The top aides for Michael Dukakis and Jesse Jackson, seeking to heal the breach between the candidates, got off to a "good start" Saturday on negotiations to avert a political war and unite Democrats at their national convention.

The discussions, which came only 48 hours before the start of Monday's convention, renewed optimism in the party that Dukakis and Jackson could make peace, perhaps at a face-to-face meeting before the convention begins.Dukakis, the certain 1988 Democratic presidential nominee, and Jackson, the fiery leader of party insurgents, ordered their aides to the negotiating table in a last-ditch attempt to provide the party with longed-for unity.

An agreement would lead to a unified convention; a breakdown could mean an ugly confrontation during prime time and possibly a shattering of black support for Dukakis in his campaign against George Bush.

Paul Brountas, a close friend and confidant of Dukakis', and Ron Brown, the convention chairman for Jackson, appeared highly pleased with their first session held in Brown's 46th floor room of a luxury Atlanta hotel.

Brown told reporters after the hourlong meeting, "We had a very positive meeting and . . . I think (it is) a good start on our discussions."

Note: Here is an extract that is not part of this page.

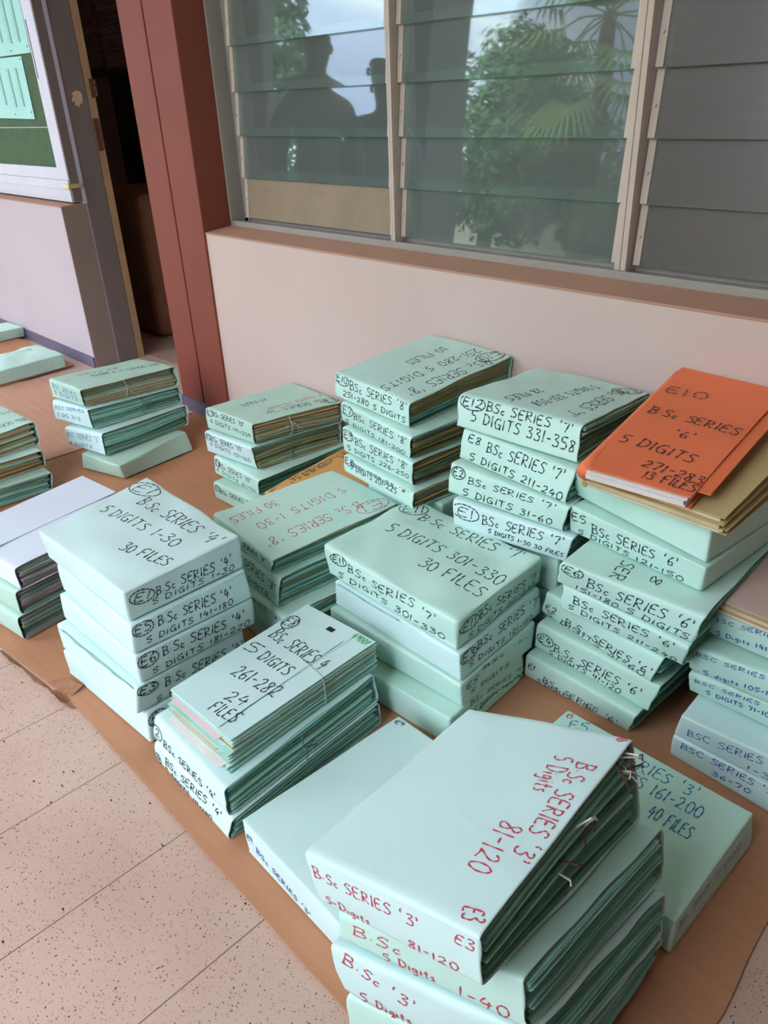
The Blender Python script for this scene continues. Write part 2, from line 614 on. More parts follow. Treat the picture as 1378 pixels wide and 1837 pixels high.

Brountas, who rushed from Boston for the session, said, "This is a very good start to a convention which I believe will lead to a unified party."

A second meeting, with more aides from the Dukakis and Jackson campaigns, began shortly after 10 p.m. and continued for two hours. Neither side would comment on those discussions.

Jackson rolled into Atlanta as Brountas and Brown were meeting and immediately held a rally. The mass rally outdoors in sweltering heat, which drew an estimated 20,000, capped a three-day journey from Chicago aboard a bus caravan that made stops in Indiana, Kentucky and Tennessee and had the flavor of the civil rights "Freedom Rides" of a generation ago.

Jackson preached his "Rainbow" sermon of inclusion for the young, black, poor, Hispanics and ultra-liberals who turned him into a major figure on the American political scene and told his backers in a slightly hoarse voice he was not about to give up.

"Make this a great Democratic convention," he said. "Hold on. Let's talk. Hold on. Don't surrender your dream. Let's share. Hold on. Don't surrender your dreams. Let's have partnership. I'm going on to the end. I will never surrender. I will hold on."

Susan Estrich, Dukakis' campaign manager, said on CBS television that the way "we're going to win in November is to reach out to Reverend Jackson, to reach out to his excellent staff . . . to reach out to his supporters."

One of the biggest sticking points between the two camps appears to be over platform issues. But Estrich said that while Dukakis wants to keep discussions open, he is reluctant to let the convention endorse a laundry list of issues _ many of them dear to the most liberal wing of the party _ that Jackson wants brought to the floor.

Dukakis plans a triumphal arrival into the convention city late Sunday. He remained in Boston to attend to legislative business Saturday.

A Chicago Tribune poll in five battleground states, released Saturday, showed Dukakis holding a 50-39 percent lead over Vice President George Bush. Dukakis led in New York, California and Illinois and tied the Republican candidate in Texas, Bush's adopted home state. The vice president led only in Florida.

Nearly eight years after he was ousted as president, Jimmy Carter returned to the limelight Saturday flashing his toothy smile and urging Democrats to learn from his 1980 defeat at the hands of Ronald Reagan.

In the center of a shouting throng of reporters during a tour of the Democratic national convention site, the 63-year-old Carter seemed at home and in the heart of his party's politics again.

One reason he lost, Carter said, was the deep divisions in the party stirred by Masssachusetts Sen. Edward Kennedy who challenged Carter for the nomination and waged a bitter party-crippling battle.

Carter said Kennedy hurt him and warned that Dukakis would be hurt if Jackson sits out the campaign and his legions of followers do the same.

He predicted that Dukakis and Jackson would make up their differences and emerge from the convention's last night on Thursday with a united party.

Carter will address the opening session on Monday night before the keynote address by Texas state treasurer Ann Richards. Carter said his talk will be brief.